_Short task_: Exactly the lines from the start of the data through the line containing "t = thing('lapel_microphone', 'small" should be output, with both ends kept and nothing added.

┌──

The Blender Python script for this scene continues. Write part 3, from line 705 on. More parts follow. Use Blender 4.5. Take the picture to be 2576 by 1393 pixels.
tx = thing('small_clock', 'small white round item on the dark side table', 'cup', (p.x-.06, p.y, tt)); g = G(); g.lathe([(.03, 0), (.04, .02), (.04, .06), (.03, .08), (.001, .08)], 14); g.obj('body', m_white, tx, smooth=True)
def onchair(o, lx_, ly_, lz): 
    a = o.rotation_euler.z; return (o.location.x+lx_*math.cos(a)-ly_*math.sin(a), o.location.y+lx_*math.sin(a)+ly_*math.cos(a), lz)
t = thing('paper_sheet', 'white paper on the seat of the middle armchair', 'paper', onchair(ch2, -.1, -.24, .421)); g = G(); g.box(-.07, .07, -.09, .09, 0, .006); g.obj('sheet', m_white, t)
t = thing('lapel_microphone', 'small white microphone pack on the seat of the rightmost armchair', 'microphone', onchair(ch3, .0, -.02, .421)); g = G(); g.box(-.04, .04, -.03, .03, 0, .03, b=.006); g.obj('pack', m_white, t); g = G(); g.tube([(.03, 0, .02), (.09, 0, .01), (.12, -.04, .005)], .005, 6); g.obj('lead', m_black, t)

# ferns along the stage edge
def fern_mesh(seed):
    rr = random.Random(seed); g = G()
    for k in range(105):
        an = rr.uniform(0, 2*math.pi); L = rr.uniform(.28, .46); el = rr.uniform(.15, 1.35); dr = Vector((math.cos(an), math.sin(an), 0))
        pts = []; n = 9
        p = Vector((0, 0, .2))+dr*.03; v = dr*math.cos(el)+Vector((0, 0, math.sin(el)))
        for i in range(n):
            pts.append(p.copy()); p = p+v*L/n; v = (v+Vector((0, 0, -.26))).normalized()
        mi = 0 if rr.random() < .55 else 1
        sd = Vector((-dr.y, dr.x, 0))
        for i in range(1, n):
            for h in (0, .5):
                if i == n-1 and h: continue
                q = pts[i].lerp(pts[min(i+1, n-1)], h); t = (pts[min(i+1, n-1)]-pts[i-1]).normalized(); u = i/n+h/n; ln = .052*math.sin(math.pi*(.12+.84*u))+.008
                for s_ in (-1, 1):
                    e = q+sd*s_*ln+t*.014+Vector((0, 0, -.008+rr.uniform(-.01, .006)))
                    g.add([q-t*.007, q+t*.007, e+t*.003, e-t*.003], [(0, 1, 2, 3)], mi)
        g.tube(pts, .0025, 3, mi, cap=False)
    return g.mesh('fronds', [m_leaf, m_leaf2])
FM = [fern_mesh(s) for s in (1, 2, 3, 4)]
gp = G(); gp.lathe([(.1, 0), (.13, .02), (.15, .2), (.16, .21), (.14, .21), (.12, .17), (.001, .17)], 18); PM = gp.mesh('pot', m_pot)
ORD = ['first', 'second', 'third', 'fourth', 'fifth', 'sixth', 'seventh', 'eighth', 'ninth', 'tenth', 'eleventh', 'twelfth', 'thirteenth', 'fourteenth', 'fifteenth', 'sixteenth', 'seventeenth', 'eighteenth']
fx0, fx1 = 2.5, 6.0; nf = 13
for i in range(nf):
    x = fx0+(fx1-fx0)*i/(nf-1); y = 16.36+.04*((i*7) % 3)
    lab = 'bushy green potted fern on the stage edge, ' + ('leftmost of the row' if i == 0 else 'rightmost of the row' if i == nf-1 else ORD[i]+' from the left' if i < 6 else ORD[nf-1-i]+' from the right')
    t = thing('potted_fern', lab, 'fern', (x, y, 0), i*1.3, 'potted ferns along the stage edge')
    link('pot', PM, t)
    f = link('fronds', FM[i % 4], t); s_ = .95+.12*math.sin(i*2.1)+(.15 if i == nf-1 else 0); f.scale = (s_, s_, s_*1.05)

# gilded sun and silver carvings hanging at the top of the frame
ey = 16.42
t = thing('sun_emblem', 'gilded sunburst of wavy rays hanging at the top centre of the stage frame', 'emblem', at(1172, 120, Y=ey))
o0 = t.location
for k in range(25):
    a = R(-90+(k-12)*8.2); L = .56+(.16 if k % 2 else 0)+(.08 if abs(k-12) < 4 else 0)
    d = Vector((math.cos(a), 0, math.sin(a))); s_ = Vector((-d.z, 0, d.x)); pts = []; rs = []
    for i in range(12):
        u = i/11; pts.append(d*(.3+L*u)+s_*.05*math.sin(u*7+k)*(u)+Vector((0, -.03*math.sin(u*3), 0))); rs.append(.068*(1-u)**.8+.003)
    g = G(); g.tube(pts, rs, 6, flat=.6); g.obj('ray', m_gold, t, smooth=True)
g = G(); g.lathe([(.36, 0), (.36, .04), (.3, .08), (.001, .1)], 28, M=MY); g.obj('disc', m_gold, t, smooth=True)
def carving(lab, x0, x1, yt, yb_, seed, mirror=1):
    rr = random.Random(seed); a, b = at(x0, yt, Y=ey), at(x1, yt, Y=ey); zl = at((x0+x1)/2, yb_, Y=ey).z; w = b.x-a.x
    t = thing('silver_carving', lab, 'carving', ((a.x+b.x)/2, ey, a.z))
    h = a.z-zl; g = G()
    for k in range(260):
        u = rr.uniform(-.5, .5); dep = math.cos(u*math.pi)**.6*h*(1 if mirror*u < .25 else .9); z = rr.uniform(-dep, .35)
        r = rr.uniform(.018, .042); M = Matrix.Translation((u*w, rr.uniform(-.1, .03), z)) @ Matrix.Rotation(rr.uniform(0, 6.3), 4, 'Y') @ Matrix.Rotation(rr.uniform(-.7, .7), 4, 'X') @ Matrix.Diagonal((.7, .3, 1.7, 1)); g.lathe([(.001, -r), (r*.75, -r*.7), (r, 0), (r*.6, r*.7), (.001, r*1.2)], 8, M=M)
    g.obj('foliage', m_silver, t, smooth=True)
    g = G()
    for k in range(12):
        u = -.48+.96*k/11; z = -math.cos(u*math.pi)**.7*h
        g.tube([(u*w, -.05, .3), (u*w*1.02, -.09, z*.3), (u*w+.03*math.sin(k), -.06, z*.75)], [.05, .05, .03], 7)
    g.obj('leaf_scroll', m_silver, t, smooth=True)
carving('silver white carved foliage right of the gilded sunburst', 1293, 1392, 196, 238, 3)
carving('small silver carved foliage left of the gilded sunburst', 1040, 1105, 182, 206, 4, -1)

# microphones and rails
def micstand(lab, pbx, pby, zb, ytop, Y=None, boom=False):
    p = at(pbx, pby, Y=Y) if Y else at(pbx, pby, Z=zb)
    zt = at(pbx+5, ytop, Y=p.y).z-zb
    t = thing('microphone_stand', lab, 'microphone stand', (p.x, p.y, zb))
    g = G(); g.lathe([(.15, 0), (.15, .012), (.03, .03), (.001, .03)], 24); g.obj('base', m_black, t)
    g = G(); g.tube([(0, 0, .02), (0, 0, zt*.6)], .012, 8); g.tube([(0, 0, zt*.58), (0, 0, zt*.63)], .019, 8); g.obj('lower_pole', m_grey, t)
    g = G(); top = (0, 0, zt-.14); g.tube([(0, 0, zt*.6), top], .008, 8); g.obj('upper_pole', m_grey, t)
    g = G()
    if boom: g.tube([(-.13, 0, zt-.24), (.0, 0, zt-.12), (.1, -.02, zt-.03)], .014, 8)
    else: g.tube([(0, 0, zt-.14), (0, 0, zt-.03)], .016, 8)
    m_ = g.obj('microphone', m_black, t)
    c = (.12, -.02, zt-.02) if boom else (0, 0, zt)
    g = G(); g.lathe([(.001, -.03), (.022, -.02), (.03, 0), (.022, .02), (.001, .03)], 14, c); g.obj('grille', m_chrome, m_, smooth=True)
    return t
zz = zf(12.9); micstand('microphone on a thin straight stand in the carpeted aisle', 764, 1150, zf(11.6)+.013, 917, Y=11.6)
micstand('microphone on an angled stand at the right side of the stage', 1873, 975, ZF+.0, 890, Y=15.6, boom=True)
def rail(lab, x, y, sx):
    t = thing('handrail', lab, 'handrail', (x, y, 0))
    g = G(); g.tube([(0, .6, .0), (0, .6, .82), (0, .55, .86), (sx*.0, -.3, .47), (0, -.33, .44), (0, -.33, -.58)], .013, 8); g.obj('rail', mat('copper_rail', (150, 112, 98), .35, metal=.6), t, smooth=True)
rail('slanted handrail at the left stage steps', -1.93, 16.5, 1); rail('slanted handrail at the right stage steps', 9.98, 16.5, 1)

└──

_Correct result_:
The Blender Python script for this scene continues. Write part 3, from line 705 on. More parts follow. Use Blender 4.5. Take the picture to be 2576 by 1393 pixels.
tx = thing('small_clock', 'small white round item on the dark side table', 'cup', (p.x-.06, p.y, tt)); g = G(); g.lathe([(.03, 0), (.04, .02), (.04, .06), (.03, .08), (.001, .08)], 14); g.obj('body', m_white, tx, smooth=True)
def onchair(o, lx_, ly_, lz): 
    a = o.rotation_euler.z; return (o.location.x+lx_*math.cos(a)-ly_*math.sin(a), o.location.y+lx_*math.sin(a)+ly_*math.cos(a), lz)
t = thing('paper_sheet', 'white paper on the seat of the middle armchair', 'paper', onchair(ch2, -.1, -.24, .421)); g = G(); g.box(-.07, .07, -.09, .09, 0, .006); g.obj('sheet', m_white, t)
t = thing('lapel_microphone', 'small white microphone pack on the seat of the rightmost armchair', 'microphone', onchair(ch3, .0, -.02, .421)); g = G(); g.box(-.04, .04, -.03, .03, 0, .03, b=.006); g.obj('pack', m_white, t); g = G(); g.tube([(.03, 0, .02), (.09, 0, .01), (.12, -.04, .005)], .005, 6); g.obj('lead', m_black, t)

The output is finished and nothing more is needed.